--- Start ---

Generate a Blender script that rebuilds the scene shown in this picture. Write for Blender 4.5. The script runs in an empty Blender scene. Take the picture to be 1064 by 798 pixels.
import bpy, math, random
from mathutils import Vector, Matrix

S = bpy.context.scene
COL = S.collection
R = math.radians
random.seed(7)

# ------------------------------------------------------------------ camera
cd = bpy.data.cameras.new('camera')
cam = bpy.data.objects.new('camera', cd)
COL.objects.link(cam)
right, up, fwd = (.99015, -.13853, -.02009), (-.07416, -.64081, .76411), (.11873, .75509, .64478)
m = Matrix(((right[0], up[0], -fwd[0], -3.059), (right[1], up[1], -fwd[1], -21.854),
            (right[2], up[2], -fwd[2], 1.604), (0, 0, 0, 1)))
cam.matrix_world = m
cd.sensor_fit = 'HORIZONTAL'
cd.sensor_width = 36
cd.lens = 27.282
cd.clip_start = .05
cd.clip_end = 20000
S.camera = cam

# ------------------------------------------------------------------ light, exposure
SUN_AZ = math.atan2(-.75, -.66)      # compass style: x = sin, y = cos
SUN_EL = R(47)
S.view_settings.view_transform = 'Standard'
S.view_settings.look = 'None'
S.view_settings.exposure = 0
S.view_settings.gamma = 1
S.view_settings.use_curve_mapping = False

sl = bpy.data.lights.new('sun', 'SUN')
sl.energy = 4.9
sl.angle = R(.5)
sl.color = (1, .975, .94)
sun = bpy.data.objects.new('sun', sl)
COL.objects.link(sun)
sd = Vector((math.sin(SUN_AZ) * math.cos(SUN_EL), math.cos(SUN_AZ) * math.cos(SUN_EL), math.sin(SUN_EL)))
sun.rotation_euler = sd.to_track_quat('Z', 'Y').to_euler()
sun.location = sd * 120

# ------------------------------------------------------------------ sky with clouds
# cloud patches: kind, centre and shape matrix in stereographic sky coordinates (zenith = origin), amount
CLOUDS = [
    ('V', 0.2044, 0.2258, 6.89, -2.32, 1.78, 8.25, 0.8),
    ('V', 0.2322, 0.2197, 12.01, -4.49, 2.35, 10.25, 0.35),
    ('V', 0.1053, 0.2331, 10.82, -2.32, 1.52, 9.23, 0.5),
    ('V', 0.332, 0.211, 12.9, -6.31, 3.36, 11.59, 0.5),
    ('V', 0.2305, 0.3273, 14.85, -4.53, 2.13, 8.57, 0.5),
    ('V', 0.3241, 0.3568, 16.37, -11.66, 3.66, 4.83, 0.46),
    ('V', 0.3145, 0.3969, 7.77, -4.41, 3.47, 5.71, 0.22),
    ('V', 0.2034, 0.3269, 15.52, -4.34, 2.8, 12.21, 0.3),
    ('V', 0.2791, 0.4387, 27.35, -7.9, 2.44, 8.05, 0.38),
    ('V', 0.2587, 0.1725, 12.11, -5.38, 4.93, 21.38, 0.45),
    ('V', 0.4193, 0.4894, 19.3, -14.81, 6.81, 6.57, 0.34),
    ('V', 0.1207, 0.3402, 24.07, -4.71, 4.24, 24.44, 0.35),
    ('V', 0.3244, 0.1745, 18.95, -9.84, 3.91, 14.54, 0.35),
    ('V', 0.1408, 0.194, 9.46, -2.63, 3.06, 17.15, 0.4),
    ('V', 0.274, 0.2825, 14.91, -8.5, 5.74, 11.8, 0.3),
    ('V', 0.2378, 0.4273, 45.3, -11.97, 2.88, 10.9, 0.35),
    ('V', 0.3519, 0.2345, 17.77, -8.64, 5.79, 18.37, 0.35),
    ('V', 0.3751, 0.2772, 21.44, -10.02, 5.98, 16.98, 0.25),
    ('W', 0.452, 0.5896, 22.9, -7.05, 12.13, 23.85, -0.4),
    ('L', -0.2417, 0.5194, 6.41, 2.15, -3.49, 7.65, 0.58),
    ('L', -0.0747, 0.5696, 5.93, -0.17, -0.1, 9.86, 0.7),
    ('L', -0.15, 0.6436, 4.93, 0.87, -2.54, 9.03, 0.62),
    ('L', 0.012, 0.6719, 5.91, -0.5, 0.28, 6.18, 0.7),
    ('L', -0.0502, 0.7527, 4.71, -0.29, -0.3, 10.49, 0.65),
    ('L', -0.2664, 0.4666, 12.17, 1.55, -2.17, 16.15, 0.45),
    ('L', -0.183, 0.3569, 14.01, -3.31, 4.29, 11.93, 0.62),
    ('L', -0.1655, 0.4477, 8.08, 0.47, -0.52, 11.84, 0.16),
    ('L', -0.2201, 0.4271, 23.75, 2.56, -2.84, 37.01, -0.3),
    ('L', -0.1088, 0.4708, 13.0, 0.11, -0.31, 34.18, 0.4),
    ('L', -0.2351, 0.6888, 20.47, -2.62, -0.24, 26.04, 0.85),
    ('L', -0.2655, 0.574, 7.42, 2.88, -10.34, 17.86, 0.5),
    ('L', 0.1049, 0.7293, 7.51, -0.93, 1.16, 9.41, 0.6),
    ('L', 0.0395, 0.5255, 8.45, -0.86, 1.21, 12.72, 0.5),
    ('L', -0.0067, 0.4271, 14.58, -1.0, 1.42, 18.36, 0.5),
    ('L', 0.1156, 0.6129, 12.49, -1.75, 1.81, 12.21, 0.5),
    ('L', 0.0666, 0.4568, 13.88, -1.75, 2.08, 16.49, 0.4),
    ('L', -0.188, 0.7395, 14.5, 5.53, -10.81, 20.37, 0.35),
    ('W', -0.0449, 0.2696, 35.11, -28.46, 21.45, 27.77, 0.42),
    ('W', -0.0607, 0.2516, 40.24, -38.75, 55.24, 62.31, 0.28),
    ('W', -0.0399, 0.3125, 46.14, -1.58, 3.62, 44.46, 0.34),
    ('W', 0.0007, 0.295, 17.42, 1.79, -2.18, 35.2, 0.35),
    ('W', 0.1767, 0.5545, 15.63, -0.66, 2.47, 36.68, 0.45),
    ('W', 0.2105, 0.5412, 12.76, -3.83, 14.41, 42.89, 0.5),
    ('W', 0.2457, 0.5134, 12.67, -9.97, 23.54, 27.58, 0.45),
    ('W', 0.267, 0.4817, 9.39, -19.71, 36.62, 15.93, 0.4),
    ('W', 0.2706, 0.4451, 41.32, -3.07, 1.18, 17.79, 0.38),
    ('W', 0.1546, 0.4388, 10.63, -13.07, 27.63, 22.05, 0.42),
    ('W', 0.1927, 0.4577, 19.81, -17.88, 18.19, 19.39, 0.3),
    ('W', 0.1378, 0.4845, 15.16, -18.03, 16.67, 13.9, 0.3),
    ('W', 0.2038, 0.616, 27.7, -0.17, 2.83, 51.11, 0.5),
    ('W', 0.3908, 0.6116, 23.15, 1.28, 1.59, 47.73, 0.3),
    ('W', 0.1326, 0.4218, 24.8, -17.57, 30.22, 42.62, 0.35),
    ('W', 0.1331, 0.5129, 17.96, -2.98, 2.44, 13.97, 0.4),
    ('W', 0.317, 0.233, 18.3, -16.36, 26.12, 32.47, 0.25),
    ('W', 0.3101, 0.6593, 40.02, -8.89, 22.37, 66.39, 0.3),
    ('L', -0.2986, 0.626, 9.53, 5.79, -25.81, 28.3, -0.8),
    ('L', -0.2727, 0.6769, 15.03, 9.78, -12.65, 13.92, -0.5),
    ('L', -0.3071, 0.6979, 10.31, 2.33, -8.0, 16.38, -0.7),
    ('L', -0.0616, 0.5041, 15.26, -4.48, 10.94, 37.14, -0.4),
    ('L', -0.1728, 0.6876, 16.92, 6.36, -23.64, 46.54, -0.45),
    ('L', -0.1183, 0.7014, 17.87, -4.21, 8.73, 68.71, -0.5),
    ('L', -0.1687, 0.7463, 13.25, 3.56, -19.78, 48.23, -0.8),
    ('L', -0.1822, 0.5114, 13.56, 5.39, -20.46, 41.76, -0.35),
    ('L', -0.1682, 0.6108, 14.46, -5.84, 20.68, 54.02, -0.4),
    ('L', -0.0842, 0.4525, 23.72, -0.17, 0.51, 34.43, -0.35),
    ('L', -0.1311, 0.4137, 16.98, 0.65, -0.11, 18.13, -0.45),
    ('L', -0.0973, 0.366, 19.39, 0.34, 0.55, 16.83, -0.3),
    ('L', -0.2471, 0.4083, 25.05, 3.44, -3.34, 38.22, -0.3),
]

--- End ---

● Stated problem: Copy out the listing above, line by line and exactly, from its first line to the line holding "from mathutils import Vector, Matrix", inclusive.

● Correct answer:
Generate a Blender script that rebuilds the scene shown in this picture. Write for Blender 4.5. The script runs in an empty Blender scene. Take the picture to be 1064 by 798 pixels.
import bpy, math, random
from mathutils import Vector, Matrix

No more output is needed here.